**WHAT TO WORK ON:**
Check each line of the material. Copy those containing "remove".
——
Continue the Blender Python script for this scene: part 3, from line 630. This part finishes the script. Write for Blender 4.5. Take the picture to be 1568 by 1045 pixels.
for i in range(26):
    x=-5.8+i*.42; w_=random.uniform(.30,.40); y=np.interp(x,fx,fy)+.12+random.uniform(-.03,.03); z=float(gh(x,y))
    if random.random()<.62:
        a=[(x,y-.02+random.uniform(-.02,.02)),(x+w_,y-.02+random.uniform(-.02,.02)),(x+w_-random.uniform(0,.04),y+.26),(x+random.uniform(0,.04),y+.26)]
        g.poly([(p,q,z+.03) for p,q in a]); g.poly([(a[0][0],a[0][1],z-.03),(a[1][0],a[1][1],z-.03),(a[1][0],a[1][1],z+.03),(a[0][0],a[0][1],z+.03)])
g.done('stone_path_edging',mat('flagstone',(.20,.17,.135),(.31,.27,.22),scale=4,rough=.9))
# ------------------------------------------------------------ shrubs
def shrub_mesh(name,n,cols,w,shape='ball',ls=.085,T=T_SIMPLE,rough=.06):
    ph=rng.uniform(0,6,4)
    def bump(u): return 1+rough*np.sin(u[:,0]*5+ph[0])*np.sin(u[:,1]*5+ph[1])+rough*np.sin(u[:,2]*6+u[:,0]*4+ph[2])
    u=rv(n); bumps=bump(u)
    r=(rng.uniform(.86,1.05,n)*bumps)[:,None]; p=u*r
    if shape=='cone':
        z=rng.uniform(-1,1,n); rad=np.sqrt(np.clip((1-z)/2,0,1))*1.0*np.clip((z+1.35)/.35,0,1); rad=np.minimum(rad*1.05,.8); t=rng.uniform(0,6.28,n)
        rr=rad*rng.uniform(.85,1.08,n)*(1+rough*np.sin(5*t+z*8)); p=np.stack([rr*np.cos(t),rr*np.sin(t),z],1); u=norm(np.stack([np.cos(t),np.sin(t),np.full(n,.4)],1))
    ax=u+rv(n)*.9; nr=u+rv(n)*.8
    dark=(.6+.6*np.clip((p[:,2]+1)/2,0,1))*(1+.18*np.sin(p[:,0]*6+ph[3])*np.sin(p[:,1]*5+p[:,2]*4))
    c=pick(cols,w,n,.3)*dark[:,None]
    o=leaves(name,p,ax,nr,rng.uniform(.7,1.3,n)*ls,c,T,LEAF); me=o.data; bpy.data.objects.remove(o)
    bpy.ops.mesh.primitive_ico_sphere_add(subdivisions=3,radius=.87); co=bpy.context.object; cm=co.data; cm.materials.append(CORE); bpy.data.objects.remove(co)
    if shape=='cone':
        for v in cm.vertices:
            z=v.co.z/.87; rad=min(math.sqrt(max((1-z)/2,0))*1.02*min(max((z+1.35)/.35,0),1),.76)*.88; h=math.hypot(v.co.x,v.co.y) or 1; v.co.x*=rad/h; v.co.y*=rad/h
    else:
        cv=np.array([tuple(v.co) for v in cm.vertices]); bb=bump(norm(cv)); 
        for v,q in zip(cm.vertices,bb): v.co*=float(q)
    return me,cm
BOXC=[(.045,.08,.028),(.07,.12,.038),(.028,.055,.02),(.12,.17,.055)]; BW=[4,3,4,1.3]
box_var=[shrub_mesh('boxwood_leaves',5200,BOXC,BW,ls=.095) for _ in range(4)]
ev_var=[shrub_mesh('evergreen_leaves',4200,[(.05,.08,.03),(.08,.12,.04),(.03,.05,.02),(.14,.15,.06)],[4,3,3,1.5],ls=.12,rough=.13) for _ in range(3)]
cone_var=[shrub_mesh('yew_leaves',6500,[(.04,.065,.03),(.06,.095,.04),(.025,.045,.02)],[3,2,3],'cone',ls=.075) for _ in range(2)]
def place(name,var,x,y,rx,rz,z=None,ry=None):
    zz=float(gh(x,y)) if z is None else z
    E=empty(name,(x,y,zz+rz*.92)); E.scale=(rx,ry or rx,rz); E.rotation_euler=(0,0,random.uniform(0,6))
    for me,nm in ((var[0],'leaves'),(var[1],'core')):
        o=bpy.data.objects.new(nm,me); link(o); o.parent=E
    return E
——
**FULL SOLUTION:**
    o=leaves(name,p,ax,nr,rng.uniform(.7,1.3,n)*ls,c,T,LEAF); me=o.data; bpy.data.objects.remove(o)
    bpy.ops.mesh.primitive_ico_sphere_add(subdivisions=3,radius=.87); co=bpy.context.object; cm=co.data; cm.materials.append(CORE); bpy.data.objects.remove(co)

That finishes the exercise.